Starbucks Reserve Roastery in Shanghai, the first fully immersive coffee experience in Asia. [File Photo: IC]
In the first-quarter (Q1) 2018 Earnings Conference Call of the American coffee house chain, Johnson said that China has become his company's fastest growing market in Q1, with 6 percent growth driven entirely by increased transactions and 30 percent revenue growth.
"Our business in China has emerged as a growth driver that is rapidly moving us beyond our long-standing dependence on our U.S. business for needle-moving growth," he said.
"Rapid GDP growth is fueling a massive increase in China's middle class, expected to reach 600 million consumers by 2021, up 100 percent from three years ago and almost twice the size of the total U.S. population," Johnson noted.
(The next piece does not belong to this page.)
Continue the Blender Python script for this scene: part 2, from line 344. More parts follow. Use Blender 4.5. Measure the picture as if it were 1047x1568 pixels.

Starbucks has an ambitious strategy in the promising Chinese market as it works hard to penetrate the world's second largest economy by adding more locations, with its premium Roastery and Reserve brands.
In December, Starbucks opened a Roastery location in Shanghai, an economic and financial hub in east China, its second after the one in Seattle in Washington state on the U.S. west Pacific.
On its very first day of operation, the Shanghai Roastery became the highest grossing Starbucks store in the world, averaging more than double the number of transactions of its highly successful Seattle Roastery.
The Starbucks CEO expects to serve more than 1 million customers every year at the Shanghai Roastery.
"Starbucks has cracked the code on China and no Western consumer brand is better positioned than Starbucks in China," Johnson said.
Starbucks has become a major player in China by opening roughly one store each day, and the coffee chain will probably have more locations across China than it does back in the United States.